:: THE REQUEST ::
Quote the data below in full, please, without altering anything.

____ DATA LINES

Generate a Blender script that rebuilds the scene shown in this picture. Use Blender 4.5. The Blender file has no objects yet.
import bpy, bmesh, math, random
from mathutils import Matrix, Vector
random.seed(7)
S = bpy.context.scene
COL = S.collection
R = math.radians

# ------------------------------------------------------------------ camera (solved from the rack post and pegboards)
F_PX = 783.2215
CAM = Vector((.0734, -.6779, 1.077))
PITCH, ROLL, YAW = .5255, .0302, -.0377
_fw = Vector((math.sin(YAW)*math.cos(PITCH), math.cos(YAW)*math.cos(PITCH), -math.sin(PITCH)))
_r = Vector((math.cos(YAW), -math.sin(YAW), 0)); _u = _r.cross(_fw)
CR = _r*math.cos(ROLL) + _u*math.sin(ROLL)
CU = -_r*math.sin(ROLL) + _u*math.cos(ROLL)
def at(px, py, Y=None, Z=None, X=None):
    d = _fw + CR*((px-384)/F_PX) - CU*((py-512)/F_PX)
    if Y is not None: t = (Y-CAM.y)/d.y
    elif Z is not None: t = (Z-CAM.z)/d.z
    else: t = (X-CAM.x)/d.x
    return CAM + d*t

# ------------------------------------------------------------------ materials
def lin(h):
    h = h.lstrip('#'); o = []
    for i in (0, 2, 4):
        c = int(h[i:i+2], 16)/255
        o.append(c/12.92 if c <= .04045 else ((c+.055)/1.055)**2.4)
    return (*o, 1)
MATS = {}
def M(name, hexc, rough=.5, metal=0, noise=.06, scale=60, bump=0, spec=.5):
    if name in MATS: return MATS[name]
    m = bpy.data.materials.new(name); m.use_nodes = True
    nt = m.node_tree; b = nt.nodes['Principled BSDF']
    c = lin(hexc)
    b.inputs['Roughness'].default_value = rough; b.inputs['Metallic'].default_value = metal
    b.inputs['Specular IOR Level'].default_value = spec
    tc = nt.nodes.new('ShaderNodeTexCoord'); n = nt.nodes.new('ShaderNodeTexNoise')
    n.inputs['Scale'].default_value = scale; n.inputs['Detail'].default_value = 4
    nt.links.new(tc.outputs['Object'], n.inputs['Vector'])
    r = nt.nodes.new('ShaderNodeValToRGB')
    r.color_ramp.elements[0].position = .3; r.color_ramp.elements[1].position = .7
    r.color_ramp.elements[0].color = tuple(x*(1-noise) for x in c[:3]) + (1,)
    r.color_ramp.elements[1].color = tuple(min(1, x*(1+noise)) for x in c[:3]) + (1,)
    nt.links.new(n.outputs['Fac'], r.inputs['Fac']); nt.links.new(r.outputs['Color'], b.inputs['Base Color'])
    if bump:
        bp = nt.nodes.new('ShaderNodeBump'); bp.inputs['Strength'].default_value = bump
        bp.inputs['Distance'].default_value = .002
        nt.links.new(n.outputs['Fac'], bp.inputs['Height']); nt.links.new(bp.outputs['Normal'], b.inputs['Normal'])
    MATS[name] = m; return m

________

:: ANSWER FOR THIS EXERCISE ::
Generate a Blender script that rebuilds the scene shown in this picture. Use Blender 4.5. The Blender file has no objects yet.
import bpy, bmesh, math, random
from mathutils import Matrix, Vector
random.seed(7)
S = bpy.context.scene
COL = S.collection
R = math.radians

# ------------------------------------------------------------------ camera (solved from the rack post and pegboards)
F_PX = 783.2215
CAM = Vector((.0734, -.6779, 1.077))
PITCH, ROLL, YAW = .5255, .0302, -.0377
_fw = Vector((math.sin(YAW)*math.cos(PITCH), math.cos(YAW)*math.cos(PITCH), -math.sin(PITCH)))
_r = Vector((math.cos(YAW), -math.sin(YAW), 0)); _u = _r.cross(_fw)
CR = _r*math.cos(ROLL) + _u*math.sin(ROLL)
CU = -_r*math.sin(ROLL) + _u*math.cos(ROLL)
def at(px, py, Y=None, Z=None, X=None):
    d = _fw + CR*((px-384)/F_PX) - CU*((py-512)/F_PX)
    if Y is not None: t = (Y-CAM.y)/d.y
    elif Z is not None: t = (Z-CAM.z)/d.z
    else: t = (X-CAM.x)/d.x
    return CAM + d*t

# ------------------------------------------------------------------ materials
def lin(h):
    h = h.lstrip('#'); o = []
    for i in (0, 2, 4):
        c = int(h[i:i+2], 16)/255
        o.append(c/12.92 if c <= .04045 else ((c+.055)/1.055)**2.4)
    return (*o, 1)
MATS = {}
def M(name, hexc, rough=.5, metal=0, noise=.06, scale=60, bump=0, spec=.5):
    if name in MATS: return MATS[name]
    m = bpy.data.materials.new(name); m.use_nodes = True
    nt = m.node_tree; b = nt.nodes['Principled BSDF']
    c = lin(hexc)
    b.inputs['Roughness'].default_value = rough; b.inputs['Metallic'].default_value = metal
    b.inputs['Specular IOR Level'].default_value = spec
    tc = nt.nodes.new('ShaderNodeTexCoord'); n = nt.nodes.new('ShaderNodeTexNoise')
    n.inputs['Scale'].default_value = scale; n.inputs['Detail'].default_value = 4
    nt.links.new(tc.outputs['Object'], n.inputs['Vector'])
    r = nt.nodes.new('ShaderNodeValToRGB')
    r.color_ramp.elements[0].position = .3; r.color_ramp.elements[1].position = .7
    r.color_ramp.elements[0].color = tuple(x*(1-noise) for x in c[:3]) + (1,)
    r.color_ramp.elements[1].color = tuple(min(1, x*(1+noise)) for x in c[:3]) + (1,)
    nt.links.new(n.outputs['Fac'], r.inputs['Fac']); nt.links.new(r.outputs['Color'], b.inputs['Base Color'])
    if bump:
        bp = nt.nodes.new('ShaderNodeBump'); bp.inputs['Strength'].default_value = bump
        bp.inputs['Distance'].default_value = .002
        nt.links.new(n.outputs['Fac'], bp.inputs['Height']); nt.links.new(bp.outputs['Normal'], b.inputs['Normal'])
    MATS[name] = m; return m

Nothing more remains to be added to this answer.